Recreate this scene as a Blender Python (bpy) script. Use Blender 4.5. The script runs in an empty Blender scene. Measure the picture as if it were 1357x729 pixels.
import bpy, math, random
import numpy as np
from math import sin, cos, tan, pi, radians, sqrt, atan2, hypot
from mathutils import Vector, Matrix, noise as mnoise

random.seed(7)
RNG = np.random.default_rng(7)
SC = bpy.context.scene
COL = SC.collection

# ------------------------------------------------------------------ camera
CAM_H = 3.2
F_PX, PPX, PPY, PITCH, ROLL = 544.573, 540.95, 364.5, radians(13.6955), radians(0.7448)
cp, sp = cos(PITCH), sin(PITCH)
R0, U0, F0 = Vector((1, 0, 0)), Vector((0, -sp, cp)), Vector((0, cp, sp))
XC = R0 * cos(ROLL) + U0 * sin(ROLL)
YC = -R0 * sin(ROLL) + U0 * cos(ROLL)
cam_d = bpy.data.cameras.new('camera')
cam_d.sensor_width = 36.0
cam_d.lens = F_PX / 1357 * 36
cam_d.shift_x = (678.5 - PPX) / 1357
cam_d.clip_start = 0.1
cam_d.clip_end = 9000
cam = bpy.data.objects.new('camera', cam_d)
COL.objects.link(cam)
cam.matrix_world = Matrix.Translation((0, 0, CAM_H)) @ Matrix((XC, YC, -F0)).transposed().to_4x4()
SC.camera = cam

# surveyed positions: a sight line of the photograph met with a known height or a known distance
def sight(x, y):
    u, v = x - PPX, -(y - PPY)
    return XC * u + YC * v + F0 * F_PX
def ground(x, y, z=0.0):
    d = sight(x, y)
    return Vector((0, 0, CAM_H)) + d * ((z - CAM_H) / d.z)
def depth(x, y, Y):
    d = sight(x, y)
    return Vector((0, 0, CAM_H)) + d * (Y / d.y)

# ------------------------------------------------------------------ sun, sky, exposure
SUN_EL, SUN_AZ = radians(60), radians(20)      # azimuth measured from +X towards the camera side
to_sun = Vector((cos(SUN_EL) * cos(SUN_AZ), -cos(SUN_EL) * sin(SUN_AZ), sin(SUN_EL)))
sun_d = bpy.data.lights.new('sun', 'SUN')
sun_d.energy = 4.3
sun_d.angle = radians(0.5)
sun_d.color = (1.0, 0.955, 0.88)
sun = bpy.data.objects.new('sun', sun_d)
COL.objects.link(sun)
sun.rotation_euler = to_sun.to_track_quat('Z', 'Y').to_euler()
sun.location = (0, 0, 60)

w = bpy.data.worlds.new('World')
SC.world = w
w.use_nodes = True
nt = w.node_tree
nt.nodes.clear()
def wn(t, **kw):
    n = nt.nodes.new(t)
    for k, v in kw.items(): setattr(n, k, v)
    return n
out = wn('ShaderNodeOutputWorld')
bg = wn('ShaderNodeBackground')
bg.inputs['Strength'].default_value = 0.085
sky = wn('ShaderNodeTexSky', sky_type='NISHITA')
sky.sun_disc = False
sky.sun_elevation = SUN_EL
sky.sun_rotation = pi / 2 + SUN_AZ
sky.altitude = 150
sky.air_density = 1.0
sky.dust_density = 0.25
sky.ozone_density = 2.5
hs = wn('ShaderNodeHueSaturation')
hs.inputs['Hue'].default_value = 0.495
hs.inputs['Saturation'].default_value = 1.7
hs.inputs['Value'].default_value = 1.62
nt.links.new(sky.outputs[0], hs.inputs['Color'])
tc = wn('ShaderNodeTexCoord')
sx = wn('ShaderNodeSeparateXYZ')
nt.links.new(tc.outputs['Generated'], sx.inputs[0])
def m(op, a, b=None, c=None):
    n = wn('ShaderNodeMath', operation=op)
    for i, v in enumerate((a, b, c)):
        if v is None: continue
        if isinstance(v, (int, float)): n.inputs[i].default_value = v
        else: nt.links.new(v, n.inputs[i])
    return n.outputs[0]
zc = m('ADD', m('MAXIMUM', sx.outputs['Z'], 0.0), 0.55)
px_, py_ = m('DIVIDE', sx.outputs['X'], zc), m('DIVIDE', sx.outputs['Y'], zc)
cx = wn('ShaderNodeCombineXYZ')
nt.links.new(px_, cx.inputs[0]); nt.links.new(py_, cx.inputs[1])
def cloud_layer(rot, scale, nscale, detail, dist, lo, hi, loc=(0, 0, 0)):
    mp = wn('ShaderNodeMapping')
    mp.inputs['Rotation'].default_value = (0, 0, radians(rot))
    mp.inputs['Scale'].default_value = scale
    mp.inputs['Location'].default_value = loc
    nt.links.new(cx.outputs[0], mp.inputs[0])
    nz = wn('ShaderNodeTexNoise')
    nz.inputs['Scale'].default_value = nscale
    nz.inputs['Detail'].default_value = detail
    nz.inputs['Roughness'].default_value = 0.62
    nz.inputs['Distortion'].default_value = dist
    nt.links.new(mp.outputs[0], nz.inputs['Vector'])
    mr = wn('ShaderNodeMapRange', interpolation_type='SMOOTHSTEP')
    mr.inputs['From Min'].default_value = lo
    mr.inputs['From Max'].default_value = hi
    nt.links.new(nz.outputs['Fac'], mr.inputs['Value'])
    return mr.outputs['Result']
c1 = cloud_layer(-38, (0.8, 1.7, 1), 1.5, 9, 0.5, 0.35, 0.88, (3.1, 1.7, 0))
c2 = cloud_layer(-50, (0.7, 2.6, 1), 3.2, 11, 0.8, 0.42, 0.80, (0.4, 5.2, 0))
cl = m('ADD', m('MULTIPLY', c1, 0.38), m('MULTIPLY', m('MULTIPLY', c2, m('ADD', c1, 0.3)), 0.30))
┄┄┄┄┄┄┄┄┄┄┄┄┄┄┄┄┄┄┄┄
Return the opening line of the data and every line after it through the line containing "sun.location = (0, 0, 60)", please, exactly as written and with nothing added.

Recreate this scene as a Blender Python (bpy) script. Use Blender 4.5. The script runs in an empty Blender scene. Measure the picture as if it were 1357x729 pixels.
import bpy, math, random
import numpy as np
from math import sin, cos, tan, pi, radians, sqrt, atan2, hypot
from mathutils import Vector, Matrix, noise as mnoise

random.seed(7)
RNG = np.random.default_rng(7)
SC = bpy.context.scene
COL = SC.collection

# ------------------------------------------------------------------ camera
CAM_H = 3.2
F_PX, PPX, PPY, PITCH, ROLL = 544.573, 540.95, 364.5, radians(13.6955), radians(0.7448)
cp, sp = cos(PITCH), sin(PITCH)
R0, U0, F0 = Vector((1, 0, 0)), Vector((0, -sp, cp)), Vector((0, cp, sp))
XC = R0 * cos(ROLL) + U0 * sin(ROLL)
YC = -R0 * sin(ROLL) + U0 * cos(ROLL)
cam_d = bpy.data.cameras.new('camera')
cam_d.sensor_width = 36.0
cam_d.lens = F_PX / 1357 * 36
cam_d.shift_x = (678.5 - PPX) / 1357
cam_d.clip_start = 0.1
cam_d.clip_end = 9000
cam = bpy.data.objects.new('camera', cam_d)
COL.objects.link(cam)
cam.matrix_world = Matrix.Translation((0, 0, CAM_H)) @ Matrix((XC, YC, -F0)).transposed().to_4x4()
SC.camera = cam

# surveyed positions: a sight line of the photograph met with a known height or a known distance
def sight(x, y):
    u, v = x - PPX, -(y - PPY)
    return XC * u + YC * v + F0 * F_PX
def ground(x, y, z=0.0):
    d = sight(x, y)
    return Vector((0, 0, CAM_H)) + d * ((z - CAM_H) / d.z)
def depth(x, y, Y):
    d = sight(x, y)
    return Vector((0, 0, CAM_H)) + d * (Y / d.y)

# ------------------------------------------------------------------ sun, sky, exposure
SUN_EL, SUN_AZ = radians(60), radians(20)      # azimuth measured from +X towards the camera side
to_sun = Vector((cos(SUN_EL) * cos(SUN_AZ), -cos(SUN_EL) * sin(SUN_AZ), sin(SUN_EL)))
sun_d = bpy.data.lights.new('sun', 'SUN')
sun_d.energy = 4.3
sun_d.angle = radians(0.5)
sun_d.color = (1.0, 0.955, 0.88)
sun = bpy.data.objects.new('sun', sun_d)
COL.objects.link(sun)
sun.rotation_euler = to_sun.to_track_quat('Z', 'Y').to_euler()
sun.location = (0, 0, 60)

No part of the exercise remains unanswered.